Deciding on a Heat Pump Versus Air Conditioner

Choosing the best air conditioning appliance for your home is one of the biggest decisions you may face regarding home appliances. Nearly every home owner would rather have an energy efficient dish washer, clothes washer, and dryer. But what about when deciding between a heat pump versus air conditioner? The high price of home energy usage and increased environmental concerns are resulting in home owners searching for the most efficient yet affordable appliance.
The name “heat pump” is somewhat misleading to most consumers, since it actually provides both heating and cooling in homes. When heating a home, a heat-pump collects warmth from the ground, air, and water in order to transfer this heat to the building. While a heat pump is in cooling mode, it simply removes hot air from inside of a home and sends it back outdoors. Essentially, a heat pump does the same thing all year round, but it simply transfers the heat in a different direction depending on the season. Air conditioners and heat-pumps in cooling mode are both given a seasonal energy efficiency rating (also known as SEER), which allows customers to know how much energy each appliance will use. According to the seasonal energy efficiency rating, a high number means lower energy consumption.
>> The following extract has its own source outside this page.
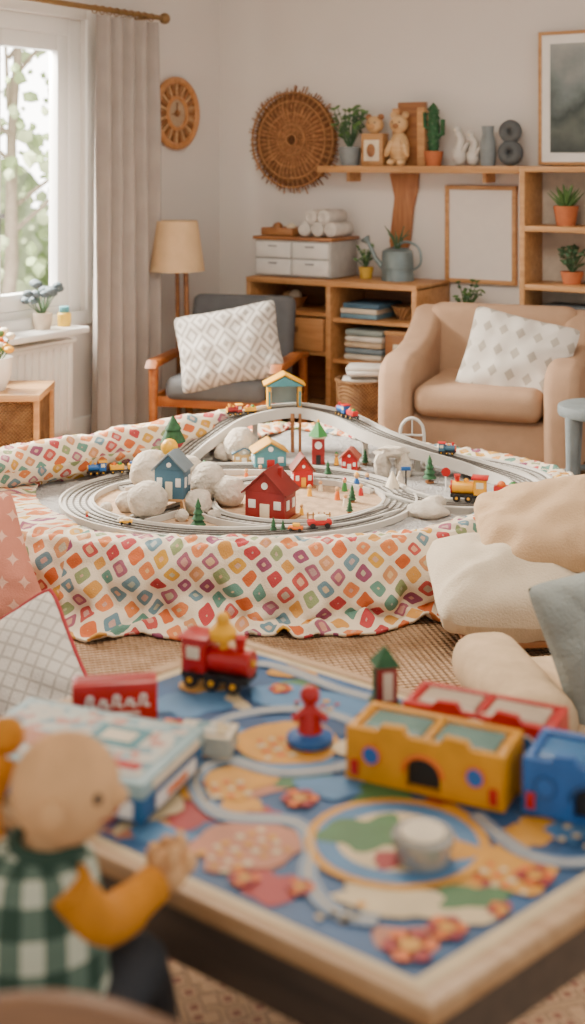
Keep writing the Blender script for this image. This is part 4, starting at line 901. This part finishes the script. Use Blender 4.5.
# ------------------------------------------------------------ lights
def area(name,loc,target,size,power,col):
    l=bpy.data.lights.new(name,'AREA'); l.shape='RECTANGLE'; l.size=size[0]; l.size_y=size[1]; l.energy=power; l.color=col
    o=bpy.data.objects.new(name,l); SC.collection.objects.link(o); o.location=loc; d=Vector(target)-Vector(loc); o.rotation_euler=d.to_track_quat('-Z','Y').to_euler(); return o
area('window_daylight',R(-2.0,2.3,3.1),R(1.6,2.2,.3),(2.2,2.2),2600,(1,.92,.80))
area('overhead_fill_light',(0.0,3.6,2.55),(0.2,3.8,0),(1.4,1.4),80,(1,.88,.74))  # added overhead area fill for the room, no actual ceiling lamp here
# ------------------------------------------------------------ square the room up with the world axes
MR=Matrix.Rotation(TH,4,'Z')
bpy.context.view_layer.update()
for o in list(SC.objects):
    if o.type=='MESH' and Vector(o.location).length<1e-6:
        o.data.transform(MR)
    else:
        o.matrix_world=MR@o.matrix_world
    if o.type=='MESH' and (Vector(o.location).length<1e-6 or (Vector(o.location)-MR@C0).length<2e-2):
        vs=[v.co for v in o.data.vertices]
        c=Vector(((min(v.x for v in vs)+max(v.x for v in vs))/2,(min(v.y for v in vs)+max(v.y for v in vs))/2,min(v.z for v in vs)))
        o.data.transform(Matrix.Translation(-c)); o.matrix_world=o.matrix_world@Matrix.Translation(c)
# world: overcast sky, brighter on the garden side (-X)
w=bpy.data.worlds.new('World'); SC.world=w; w.use_nodes=True; nt=w.node_tree; bg=nt.nodes['Background']; g=NG(nt)
tc=nt.nodes.new('ShaderNodeTexCoord'); sp=nt.nodes.new('ShaderNodeSeparateXYZ'); nt.links.new(tc.outputs['Generated'],sp.inputs[0])
lobe=g.m('POWER',g.m('MAXIMUM',g.m('MULTIPLY',sp.outputs[0],-1.0),0.0),1.0)
side_=g.m('MULTIPLY',lobe,g.m('MAXIMUM',g.m('MULTIPLY',g.m('ADD',sp.outputs[1],.25),2.0),0.0))
nt.links.new(g.m('ADD',g.m('MULTIPLY',g.m('MINIMUM',side_,1.2),9.0),1.22),bg.inputs[1]); bg.inputs[0].default_value=(1,.95,.885,1)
In hot climates a high seasonal energy efficiency rating is necessary in order to efficiently reduce the temperature inside of a home. In addition to being given a SEER rating, heat pumps are also given an energy consumption rating on the heating seasonal performance factor (also known as HSPF) scale. The heating seasonal performance factor indicates how much power is used by a heat-pump while it is in heating mode. Heat pumps have coils outside, which in turn collect ice during winter. Burners are then used by the heat pumps to melt ice and push warm air into your home. This means that in cold climates, heat pumps can use more energy to heat a home.
On the other hand, air conditioning systems cool indoor air by evaporating a refrigerant, such as Freon. Coils are inside of the home for cold air, and outside of the home for hot air. Air conditioning units contain compressors which transform Freon from its original state into a hot gas. This gas travels through air conditioning coils, loses heat and turns from a gas into a liquid. Once liquefied, it passes through a valve and evaporates into cold gas. When this gas enters the coils indoors, the coils absorb indoor heat. The result is a cooled indoor air. Home air conditioners use the SEER efficiency rating as well, so customers can be aware of their energy consumption. Large commercial air conditioning units often use the energy efficiency ratio (or EER) to measure efficiency. A higher EER indicates a more efficient appliance.
Air conditioners are a bit less energy efficient when cooling down a building than heat-pumps are. However, heat-pumps are only energy efficient above 40 degrees. If the temperature is lower, a furnace is usually required for heating purposes. The most efficient appliance ultimately depends on which climate you live in.